A ascensão de Díaz-Canel não representa em absoluto o fim do poder de um Castro em Cuba
Enquanto o mundo mudava vertiginosamente nas últimas seis décadas e muitas nações não só assistiram à ascensão e queda de seus líderes, como também ao esfacelamento de suas próprias formas de governo, o nome Castro – e tudo que ele representa – foi uma constante para os cubanos e para os desdobramentos dos arranjos geopolíticos.

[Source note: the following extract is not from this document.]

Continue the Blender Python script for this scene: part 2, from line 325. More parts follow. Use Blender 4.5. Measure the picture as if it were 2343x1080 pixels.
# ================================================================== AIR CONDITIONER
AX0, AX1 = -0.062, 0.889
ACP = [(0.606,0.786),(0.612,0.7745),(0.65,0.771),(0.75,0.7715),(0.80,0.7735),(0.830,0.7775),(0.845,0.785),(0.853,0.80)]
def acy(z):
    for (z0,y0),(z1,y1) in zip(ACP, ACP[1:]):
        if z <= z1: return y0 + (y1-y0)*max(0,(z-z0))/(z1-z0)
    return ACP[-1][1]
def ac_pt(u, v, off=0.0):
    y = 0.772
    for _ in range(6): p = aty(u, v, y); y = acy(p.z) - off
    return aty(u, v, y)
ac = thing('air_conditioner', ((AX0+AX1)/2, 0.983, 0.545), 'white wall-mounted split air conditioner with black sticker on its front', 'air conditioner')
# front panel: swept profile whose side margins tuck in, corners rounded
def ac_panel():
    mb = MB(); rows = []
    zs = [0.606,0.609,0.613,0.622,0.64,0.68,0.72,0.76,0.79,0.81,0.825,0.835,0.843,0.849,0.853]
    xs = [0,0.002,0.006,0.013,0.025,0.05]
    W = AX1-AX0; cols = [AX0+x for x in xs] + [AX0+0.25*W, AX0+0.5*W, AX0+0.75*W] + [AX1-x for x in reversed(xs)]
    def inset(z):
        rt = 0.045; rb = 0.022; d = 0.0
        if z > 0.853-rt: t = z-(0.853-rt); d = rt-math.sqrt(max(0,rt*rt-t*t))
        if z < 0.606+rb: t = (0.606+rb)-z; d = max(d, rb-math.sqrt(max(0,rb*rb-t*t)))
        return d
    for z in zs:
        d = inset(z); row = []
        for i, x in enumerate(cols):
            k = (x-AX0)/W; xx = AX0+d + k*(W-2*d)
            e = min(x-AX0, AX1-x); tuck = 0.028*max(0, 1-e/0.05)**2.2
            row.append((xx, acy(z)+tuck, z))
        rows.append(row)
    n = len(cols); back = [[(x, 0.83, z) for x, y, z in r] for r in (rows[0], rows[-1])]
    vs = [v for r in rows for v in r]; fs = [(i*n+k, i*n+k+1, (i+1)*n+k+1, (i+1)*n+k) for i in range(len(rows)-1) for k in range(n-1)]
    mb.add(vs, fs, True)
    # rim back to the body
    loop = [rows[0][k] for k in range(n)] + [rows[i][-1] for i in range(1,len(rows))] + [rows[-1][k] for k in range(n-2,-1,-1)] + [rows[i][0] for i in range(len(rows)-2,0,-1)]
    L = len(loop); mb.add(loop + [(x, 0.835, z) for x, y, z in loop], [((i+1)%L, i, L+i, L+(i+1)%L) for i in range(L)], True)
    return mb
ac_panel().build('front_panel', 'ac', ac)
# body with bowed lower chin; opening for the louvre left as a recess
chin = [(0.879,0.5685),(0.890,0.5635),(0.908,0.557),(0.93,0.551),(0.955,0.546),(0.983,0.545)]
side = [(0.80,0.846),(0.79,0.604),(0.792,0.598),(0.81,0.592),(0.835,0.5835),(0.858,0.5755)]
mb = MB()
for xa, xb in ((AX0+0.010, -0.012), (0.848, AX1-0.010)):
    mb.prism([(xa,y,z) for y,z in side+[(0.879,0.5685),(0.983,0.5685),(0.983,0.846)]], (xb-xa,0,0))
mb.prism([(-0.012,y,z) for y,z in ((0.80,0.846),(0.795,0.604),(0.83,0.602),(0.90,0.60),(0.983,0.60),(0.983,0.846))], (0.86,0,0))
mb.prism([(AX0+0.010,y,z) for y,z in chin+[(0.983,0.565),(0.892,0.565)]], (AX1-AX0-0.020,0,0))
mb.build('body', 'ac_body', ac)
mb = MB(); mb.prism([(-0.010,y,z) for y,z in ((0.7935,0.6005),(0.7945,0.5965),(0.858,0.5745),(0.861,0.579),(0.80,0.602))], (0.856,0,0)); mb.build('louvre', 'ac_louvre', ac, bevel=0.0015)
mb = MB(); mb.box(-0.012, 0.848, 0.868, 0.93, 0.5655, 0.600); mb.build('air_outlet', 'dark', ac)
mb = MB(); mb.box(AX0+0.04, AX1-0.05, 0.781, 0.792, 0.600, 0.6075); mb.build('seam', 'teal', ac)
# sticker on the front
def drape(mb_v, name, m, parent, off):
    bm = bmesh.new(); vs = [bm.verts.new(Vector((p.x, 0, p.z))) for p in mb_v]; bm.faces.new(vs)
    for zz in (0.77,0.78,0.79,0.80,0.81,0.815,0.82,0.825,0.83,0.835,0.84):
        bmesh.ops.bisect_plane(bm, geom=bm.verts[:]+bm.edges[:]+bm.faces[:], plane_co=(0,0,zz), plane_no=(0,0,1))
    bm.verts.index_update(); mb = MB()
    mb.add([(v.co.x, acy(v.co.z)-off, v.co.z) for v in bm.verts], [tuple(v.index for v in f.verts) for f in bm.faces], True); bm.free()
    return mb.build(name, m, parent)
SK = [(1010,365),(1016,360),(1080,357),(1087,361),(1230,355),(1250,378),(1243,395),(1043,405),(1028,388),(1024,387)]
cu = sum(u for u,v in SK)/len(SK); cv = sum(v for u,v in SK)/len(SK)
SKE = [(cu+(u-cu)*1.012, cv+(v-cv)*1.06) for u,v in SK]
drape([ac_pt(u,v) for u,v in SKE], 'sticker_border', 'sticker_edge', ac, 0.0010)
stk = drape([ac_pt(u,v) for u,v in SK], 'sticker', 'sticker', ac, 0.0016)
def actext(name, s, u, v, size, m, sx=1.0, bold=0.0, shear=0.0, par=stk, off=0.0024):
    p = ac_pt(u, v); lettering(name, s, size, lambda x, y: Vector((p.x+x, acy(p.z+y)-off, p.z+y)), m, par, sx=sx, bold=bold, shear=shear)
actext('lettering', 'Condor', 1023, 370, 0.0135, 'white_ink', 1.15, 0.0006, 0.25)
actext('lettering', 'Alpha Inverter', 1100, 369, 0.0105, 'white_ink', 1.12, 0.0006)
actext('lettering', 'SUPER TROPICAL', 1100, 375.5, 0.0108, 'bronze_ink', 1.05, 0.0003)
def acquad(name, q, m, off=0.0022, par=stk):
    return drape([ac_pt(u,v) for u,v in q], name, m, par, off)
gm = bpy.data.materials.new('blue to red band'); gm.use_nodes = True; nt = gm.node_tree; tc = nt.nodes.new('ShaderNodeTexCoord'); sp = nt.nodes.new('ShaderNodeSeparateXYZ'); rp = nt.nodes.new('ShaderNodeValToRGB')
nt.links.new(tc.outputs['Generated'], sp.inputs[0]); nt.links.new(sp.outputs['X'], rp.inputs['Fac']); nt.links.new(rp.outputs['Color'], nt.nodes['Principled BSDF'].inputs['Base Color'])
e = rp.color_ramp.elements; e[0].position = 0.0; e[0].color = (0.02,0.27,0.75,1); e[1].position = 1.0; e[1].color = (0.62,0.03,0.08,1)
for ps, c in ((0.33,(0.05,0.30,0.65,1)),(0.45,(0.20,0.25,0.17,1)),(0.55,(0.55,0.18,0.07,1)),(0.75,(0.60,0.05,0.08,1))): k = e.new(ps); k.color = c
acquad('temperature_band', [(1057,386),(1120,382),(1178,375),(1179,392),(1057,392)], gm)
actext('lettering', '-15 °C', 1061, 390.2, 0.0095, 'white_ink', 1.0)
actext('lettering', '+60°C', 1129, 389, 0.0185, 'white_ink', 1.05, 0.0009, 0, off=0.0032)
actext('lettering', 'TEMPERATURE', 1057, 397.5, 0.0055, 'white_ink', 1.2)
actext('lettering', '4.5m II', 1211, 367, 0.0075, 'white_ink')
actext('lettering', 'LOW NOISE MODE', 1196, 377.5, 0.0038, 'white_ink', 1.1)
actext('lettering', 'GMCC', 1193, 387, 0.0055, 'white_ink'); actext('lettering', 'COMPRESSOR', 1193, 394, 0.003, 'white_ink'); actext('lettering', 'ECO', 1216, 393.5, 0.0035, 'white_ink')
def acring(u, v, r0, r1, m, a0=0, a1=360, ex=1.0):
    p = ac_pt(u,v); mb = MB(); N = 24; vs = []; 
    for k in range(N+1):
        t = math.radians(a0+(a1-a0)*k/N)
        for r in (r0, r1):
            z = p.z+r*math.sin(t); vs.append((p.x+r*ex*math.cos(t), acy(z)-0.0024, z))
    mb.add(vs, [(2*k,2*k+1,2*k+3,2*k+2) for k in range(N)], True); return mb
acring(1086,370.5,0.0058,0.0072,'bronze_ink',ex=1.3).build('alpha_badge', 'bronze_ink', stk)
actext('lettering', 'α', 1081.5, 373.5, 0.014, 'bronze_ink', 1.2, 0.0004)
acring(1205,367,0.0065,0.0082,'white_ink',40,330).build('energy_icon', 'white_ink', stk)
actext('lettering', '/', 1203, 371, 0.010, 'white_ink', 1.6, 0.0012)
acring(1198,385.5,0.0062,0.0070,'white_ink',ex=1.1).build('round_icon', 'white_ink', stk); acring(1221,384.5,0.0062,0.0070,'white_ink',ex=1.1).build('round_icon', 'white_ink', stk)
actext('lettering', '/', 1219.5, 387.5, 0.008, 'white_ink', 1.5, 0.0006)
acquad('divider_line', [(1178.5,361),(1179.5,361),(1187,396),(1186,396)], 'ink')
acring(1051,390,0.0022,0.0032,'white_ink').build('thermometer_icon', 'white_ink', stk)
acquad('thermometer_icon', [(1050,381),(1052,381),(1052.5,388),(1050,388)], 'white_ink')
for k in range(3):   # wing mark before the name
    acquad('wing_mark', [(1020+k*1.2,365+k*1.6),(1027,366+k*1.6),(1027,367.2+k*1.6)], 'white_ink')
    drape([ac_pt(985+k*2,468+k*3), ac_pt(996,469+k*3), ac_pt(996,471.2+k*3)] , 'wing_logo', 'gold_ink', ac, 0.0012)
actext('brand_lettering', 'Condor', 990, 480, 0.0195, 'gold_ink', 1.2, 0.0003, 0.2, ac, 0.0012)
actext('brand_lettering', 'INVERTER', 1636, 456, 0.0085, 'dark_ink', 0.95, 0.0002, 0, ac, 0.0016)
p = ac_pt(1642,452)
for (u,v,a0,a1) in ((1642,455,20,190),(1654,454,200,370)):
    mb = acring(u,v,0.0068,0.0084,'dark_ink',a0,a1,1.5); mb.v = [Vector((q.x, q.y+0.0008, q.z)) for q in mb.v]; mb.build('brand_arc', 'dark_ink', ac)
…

Raúl Castro, general do Exército de Cuba, sucedeu ao irmão, Fidel, no comando da ilha do Caribe em 2006. Em 11 anos, implementou um lento plano de abertura econômica. Hoje um cubano tem menos restrições para viajar ao exterior, pode abrir o próprio negócio e acessar a internet, ainda que o conteúdo que pode ser visto passe pelo crivo estatal.
O ápice da agenda de mudanças em Cuba sob a gestão de Raúl Castro foi o restabelecimento das relações diplomáticas com os Estados Unidos, em 2015. No ano seguinte, o presidente cubano recebeu o então presidente americano, Barack Obama, no Palácio da Revolução.
Aos 86 anos, o presidente Raúl Castro renunciou ao cargo. Hoje, os membros da Assembleia Nacional de Cuba referendam o nome do substituto escolhido por ele: Miguel Díaz-Canel, 57 anos, primeiro-vice-presidente de Cuba.
A ascensão de Díaz-Canel não representa em absoluto o fim do poder de um Castro em Cuba. Raúl permanece como chefe supremo do Partido Comunista, o que significa que as diretrizes estratégicas da política, da economia e dos costumes na ilha caribenha continuarão a ser dadas por ele. Também comandará as Forças Armadas. A Miguel Díaz-Canel caberá apenas dar prosseguimento às políticas já definidas por seu antecessor.
Nascido em 20 de abril de 1960, Miguel Díaz-Canel não era vivo quando Fidel Castro, seu irmão Raúl e um grupo de revolucionários desceram a Sierra Maestra a caminho de Santiago de Cuba e, sete dias após a queda do presidente Fulgencio Batista, no dia 1.º de janeiro de 1959, entraram em Havana marcando o triunfo da Revolução Cubana. Miguel Díaz-Canel é o primeiro líder da geração pós-revolucionária a chegar ao poder em Cuba.
Não é razoável imaginar que a mera troca do presidente vá alterar, por si só, os rumos da política cubana, tanto interna como externamente. Miguel Díaz-Canel é um burocrata do Partido Comunista sem uma grande base política de apoio ou “credenciais revolucionárias”, de acordo com analistas. Tem um histórico mais liberal em relação a costumes, mas não há nada em sua trajetória política que permita inferir que, sob seu governo, Cuba passará por transformações mais radicais em seu processo de abertura.
Mais segura é a aposta na manutenção da agenda de Raúl Castro, que até mesmo por suas condições físicas, em virtude da idade avançada, vê na ascensão de um líder jovem não apenas o vigor para levar adiante suas ideias, mas uma oportunidade de arejar o regime cubano sem ter de mudá-lo em seus aspectos centrais. “Trata-se de institucionalizar o regime”, disse Jorge Domínguez, professor de ciência política e especialista em Cuba da Universidade Harvard.
A percepção dos analistas é a mesma de uma boa parcela da sociedade cubana ouvida por órgãos de imprensa. “Ter um novo presidente é uma novidade para nós, mas sentimos que tudo ficará do mesmo jeito”, disse Margarita Álvarez, pequena comerciante do setor de turismo.
Não se deve perder de vista que as mudanças promovidas por Raúl Castro, e que devem ser mantidas por seu sucessor, não ofuscam o fato de Cuba ser uma triste exceção ditatorial na América Latina, ao lado dos regimes bolivarianos pouco afeitos à liberdade.
Seria bom para os cubanos se Diáz-Canel tivesse força – e vontade – para dar um passo além de Raúl Castro e ampliar a extensão das reformas no sentido de permitir maior participação política dos cidadãos e mais liberdade no debate sobre os rumos do país, seja no seio da sociedade ou por meio de uma imprensa livre. Antes que isso aconteça, o camelo passará pelo buraco da agulha.